All around, there are sections of submarines. On the ground, there are components being assembled little by little on wooden platforms. Up higher, hull fragments weighing hundreds of tons are supported by giant apparatuses. Workers piece together as much as they can before their sections go on the submarine.
“We work on it as long as we can out here before adding it to the ship,” said Hart, standing in front of a series of cranes and metal rolling machines. “It just keeps getting bigger and bigger.”
A lot of work is farmed out to suppliers. For Block III Virginia-class submarines, the company bought $5 billion worth of material from other entities.
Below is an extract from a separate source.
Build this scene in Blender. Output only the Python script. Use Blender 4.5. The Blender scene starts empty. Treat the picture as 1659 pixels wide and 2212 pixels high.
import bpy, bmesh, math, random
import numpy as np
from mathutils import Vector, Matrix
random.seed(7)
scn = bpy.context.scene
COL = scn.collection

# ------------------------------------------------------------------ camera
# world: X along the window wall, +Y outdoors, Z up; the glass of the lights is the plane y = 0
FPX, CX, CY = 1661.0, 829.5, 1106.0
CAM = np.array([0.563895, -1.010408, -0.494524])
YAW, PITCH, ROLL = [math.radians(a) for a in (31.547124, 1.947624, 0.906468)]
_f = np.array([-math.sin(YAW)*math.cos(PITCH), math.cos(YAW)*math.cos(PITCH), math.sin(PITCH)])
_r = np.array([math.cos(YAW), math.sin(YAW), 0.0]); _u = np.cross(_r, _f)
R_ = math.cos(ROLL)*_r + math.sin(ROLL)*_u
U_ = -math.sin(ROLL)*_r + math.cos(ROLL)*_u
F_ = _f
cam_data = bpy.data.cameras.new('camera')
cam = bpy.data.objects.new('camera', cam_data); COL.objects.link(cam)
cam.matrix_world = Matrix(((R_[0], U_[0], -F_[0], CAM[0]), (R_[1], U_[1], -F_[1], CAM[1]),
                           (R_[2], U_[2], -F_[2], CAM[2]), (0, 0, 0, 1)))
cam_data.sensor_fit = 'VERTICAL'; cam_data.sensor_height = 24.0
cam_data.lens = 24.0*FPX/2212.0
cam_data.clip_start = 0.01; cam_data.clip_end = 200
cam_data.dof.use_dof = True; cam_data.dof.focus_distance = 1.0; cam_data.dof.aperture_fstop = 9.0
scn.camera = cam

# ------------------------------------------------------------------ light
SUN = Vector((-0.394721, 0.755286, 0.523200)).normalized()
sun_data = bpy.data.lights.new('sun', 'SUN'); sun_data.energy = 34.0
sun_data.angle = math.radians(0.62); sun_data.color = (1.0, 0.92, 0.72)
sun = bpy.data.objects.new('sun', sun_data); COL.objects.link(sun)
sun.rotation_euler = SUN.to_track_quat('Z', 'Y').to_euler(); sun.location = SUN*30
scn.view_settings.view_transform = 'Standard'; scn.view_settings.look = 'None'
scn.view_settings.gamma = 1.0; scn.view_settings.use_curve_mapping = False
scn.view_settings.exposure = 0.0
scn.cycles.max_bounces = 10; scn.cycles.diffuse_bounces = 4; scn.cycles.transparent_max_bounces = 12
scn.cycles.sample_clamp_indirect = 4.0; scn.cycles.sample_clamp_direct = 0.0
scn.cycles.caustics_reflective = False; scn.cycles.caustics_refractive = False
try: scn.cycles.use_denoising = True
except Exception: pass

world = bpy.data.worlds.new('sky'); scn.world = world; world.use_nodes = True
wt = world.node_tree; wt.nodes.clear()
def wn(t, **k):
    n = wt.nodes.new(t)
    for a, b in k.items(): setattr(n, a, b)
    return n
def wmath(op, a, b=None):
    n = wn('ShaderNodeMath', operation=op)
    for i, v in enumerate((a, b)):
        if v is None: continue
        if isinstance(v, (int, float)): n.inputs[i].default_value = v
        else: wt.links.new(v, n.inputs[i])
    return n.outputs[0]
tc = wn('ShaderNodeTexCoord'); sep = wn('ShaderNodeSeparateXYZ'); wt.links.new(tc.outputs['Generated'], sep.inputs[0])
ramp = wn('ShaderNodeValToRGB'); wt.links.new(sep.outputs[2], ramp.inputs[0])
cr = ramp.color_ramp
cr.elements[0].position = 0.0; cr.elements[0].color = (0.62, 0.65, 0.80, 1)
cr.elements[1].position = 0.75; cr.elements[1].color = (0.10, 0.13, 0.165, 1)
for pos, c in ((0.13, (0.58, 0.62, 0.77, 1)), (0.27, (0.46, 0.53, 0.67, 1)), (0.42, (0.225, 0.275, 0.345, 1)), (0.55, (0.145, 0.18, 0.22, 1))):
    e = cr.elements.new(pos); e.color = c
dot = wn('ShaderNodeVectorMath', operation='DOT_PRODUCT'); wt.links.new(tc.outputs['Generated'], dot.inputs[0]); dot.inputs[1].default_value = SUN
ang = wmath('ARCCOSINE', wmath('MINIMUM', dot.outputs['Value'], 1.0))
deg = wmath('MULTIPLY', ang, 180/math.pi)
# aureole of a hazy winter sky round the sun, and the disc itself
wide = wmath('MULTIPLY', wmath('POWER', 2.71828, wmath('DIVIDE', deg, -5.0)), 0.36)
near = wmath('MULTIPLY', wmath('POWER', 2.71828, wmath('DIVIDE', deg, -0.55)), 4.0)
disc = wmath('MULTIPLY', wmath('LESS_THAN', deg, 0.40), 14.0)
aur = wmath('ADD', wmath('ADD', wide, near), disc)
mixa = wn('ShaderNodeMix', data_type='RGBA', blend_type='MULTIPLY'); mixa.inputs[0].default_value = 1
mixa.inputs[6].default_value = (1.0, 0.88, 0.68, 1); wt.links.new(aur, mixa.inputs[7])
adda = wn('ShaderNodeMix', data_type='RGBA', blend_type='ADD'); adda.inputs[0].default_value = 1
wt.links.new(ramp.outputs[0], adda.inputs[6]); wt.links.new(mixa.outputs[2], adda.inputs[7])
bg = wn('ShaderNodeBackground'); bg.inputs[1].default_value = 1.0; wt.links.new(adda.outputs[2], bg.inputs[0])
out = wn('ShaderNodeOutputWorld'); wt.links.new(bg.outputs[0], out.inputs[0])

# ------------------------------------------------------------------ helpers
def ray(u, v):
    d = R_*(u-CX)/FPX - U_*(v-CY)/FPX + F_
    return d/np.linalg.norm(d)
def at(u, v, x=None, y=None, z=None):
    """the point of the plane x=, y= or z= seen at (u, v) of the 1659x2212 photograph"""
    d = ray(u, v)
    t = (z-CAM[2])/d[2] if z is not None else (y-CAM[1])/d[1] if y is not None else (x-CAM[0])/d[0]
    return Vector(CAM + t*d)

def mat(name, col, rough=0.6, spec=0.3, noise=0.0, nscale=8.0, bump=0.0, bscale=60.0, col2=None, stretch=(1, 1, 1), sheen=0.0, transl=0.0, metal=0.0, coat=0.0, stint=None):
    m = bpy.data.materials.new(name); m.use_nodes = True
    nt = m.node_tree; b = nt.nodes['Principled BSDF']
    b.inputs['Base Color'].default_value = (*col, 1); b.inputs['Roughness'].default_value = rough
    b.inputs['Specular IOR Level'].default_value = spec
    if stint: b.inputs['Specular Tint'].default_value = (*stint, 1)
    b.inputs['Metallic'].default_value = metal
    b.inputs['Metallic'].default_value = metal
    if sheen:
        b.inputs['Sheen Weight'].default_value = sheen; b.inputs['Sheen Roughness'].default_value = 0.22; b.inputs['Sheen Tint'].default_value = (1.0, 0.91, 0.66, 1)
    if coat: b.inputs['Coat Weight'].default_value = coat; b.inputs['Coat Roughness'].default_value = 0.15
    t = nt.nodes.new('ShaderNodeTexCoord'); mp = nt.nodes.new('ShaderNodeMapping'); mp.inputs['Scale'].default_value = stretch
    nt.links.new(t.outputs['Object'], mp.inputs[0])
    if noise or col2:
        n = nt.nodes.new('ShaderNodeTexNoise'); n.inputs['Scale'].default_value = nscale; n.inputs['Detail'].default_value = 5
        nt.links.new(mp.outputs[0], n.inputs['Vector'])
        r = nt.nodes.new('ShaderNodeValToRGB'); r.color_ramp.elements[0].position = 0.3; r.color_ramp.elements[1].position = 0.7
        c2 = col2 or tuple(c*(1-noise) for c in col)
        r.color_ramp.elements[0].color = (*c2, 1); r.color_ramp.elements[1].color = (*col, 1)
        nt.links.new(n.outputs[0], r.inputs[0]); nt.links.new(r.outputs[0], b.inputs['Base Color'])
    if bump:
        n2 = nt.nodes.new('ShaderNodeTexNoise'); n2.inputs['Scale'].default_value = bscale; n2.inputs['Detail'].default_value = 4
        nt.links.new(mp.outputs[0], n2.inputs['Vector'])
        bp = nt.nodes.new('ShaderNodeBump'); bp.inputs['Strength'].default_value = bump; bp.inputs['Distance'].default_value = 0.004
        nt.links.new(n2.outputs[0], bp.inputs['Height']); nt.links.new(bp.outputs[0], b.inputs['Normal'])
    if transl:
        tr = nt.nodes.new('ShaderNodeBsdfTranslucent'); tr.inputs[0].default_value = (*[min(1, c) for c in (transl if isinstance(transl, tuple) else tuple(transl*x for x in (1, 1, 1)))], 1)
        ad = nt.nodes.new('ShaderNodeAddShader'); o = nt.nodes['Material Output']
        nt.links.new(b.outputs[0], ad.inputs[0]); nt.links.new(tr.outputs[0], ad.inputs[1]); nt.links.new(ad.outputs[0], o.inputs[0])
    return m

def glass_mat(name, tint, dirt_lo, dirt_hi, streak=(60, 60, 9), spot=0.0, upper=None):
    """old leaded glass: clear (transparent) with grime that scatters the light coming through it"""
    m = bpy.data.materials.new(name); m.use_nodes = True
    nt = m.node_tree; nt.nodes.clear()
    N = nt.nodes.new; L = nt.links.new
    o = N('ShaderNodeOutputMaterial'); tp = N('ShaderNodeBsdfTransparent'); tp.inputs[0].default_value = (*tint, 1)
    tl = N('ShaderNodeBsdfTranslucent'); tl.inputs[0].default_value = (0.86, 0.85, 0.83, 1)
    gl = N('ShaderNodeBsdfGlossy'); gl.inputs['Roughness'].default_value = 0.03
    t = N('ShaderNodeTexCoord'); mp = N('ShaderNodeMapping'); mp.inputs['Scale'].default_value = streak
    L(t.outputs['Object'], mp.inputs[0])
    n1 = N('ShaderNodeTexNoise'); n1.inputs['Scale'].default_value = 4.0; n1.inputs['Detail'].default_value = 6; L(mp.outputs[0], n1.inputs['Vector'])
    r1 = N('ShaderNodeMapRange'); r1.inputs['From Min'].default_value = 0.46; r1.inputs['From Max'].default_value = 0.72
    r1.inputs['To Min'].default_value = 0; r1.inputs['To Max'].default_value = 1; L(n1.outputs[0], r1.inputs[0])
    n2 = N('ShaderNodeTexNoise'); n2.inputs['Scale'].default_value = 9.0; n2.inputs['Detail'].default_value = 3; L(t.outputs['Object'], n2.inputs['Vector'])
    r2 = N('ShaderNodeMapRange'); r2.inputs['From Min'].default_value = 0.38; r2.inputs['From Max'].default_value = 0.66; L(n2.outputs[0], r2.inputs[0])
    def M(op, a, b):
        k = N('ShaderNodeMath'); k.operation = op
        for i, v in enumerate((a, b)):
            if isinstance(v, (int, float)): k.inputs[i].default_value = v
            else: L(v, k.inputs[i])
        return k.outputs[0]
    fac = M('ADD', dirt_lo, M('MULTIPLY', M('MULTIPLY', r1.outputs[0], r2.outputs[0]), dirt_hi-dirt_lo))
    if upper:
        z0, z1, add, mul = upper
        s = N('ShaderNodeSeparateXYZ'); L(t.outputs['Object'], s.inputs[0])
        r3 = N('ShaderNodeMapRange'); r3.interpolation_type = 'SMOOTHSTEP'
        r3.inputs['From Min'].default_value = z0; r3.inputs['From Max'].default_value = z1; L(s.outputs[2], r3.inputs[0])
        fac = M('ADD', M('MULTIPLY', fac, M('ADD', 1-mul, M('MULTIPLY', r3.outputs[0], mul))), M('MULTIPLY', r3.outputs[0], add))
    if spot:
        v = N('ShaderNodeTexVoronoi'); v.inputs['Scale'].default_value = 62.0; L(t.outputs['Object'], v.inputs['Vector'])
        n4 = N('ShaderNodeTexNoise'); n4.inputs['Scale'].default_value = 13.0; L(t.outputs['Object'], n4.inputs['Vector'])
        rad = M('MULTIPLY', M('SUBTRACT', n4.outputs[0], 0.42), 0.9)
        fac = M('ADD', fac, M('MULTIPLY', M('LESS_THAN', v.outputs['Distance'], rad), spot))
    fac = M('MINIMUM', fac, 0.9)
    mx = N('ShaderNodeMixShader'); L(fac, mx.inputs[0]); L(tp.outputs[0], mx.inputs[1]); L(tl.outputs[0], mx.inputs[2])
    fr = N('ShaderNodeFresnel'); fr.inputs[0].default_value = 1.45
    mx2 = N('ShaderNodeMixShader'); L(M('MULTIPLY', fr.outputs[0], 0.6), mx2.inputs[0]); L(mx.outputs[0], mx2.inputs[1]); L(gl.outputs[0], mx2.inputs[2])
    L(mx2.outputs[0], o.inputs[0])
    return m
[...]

For instance, Electric Boat used to cut all of its own cable; now a vendor takes care of that. But the company also has had to make investments to take care of some processes on its own. Officials searched for but never could find a vender to provide the appropriate kind of metal bonding technology needed for the submarines, so Electric Boat has embarked on a multi-million dollar effort to do it in-house.
A focus on labor efficiencies has brought the cost of a submarine from $2.4 billion down to about $2 billion, said Vice President John Holmander, who manages the Virginia-class program.
But changes to the routine add dollars back into the equation, he said.
The interruption in the two-per-year schedule for Virginia-class ships will increase the cost of that program by more than $600 million, Holmander said.
The price tag for all 30 ships comes to about $90 billion.